Andamos todos à procura de paz. Daquela paz que nos permite dormir à noite, andar de cabeça erguida, olharmo-nos ao espelho, falarmos com quem quer que seja sem pensarmos no que aí vem. Era eu ainda miúdo e recordo-me que essa paz não passava de uma miragem. Vivia como que temeroso, envergonhado, a sentir-me constantemente devedor dos outros e do mundo. Depois acabei por me refazer mas aprendi cedo que de uma paz assim é muito mais fácil falar que conseguir.
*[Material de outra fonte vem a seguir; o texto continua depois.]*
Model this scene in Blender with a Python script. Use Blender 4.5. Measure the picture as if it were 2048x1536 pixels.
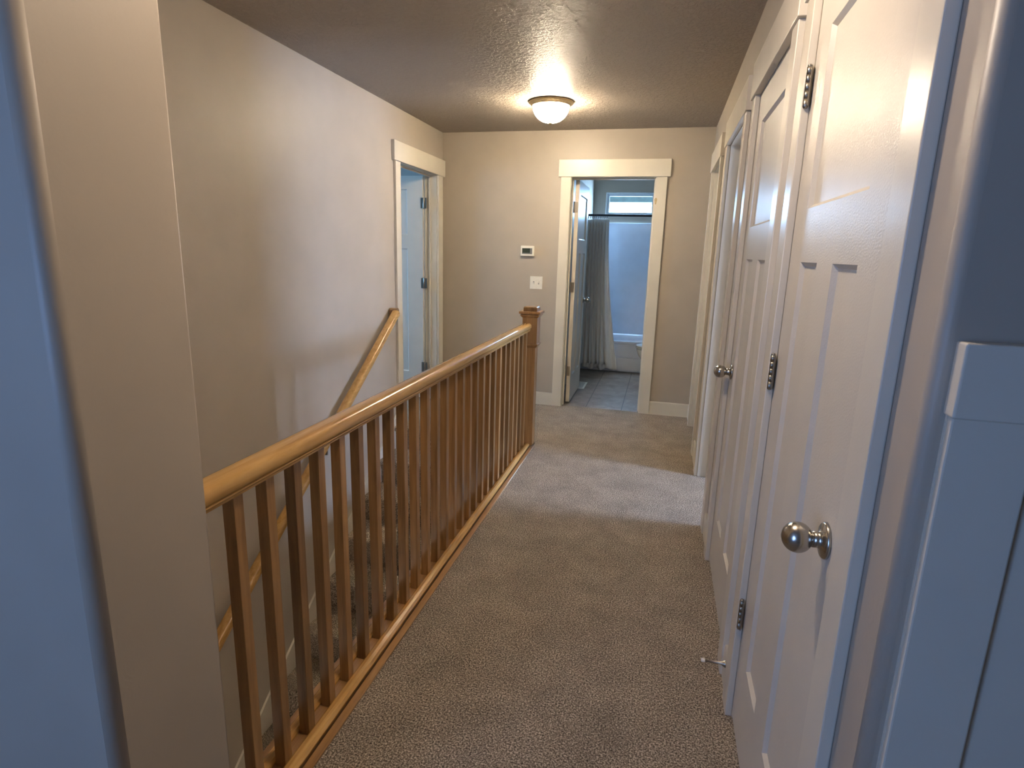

E que, mesmo para mim, que segundo alguns dos que me rodeiam tenho uma consciência por vezes muito pouco consciente, esta é uma paz que não conheço muitas vezes. Tenho essa mania de me perscrutar quase quotidianamente, quase obsessivamente, tentando perceber quem magoei desta vez, a quem é que disse o que não devia ou deixei de o fazer a quem o devia, revendo cada gesto e cada palavra que saíram de mim. A maior parte das vezes acabo por me render à evidência do que sou, num mal conseguido exercício de baixar a fasquia, e arranjo as melhores desculpas, as mais criteriosas justificações, com o intuito de me safar de mim próprio por entre os pingos da chuva. Mas, nestas como noutras coisas, a noite não tem piedade e, por entre digladiações de eus, lá se vai o sono retemperador.
No entanto, e apesar de tudo, não acho que valha a pena a paz a todo o custo. Por vezes temos mesmo é que viver, mesmo sabendo que provavelmente nos iremos meter numa carga de trabalhos. O direito ao erro anda muitas vezes de mãos dadas com o direito à vida vivida que apenas é pacífica nos livros de contos infantis. E temos mesmo que nos incomodar, desacomodar, e avançar, por vezes mesmo contra toda a nossa racionalidade, que nos grita para que permaneçamos quietos... e em paz.
Tenho muitas vezes saudades daquela paz interior, imensa, tranquila, serena e plena. Temo muitas vezes aquela paz podre, feita de concessões e perdas de verdade.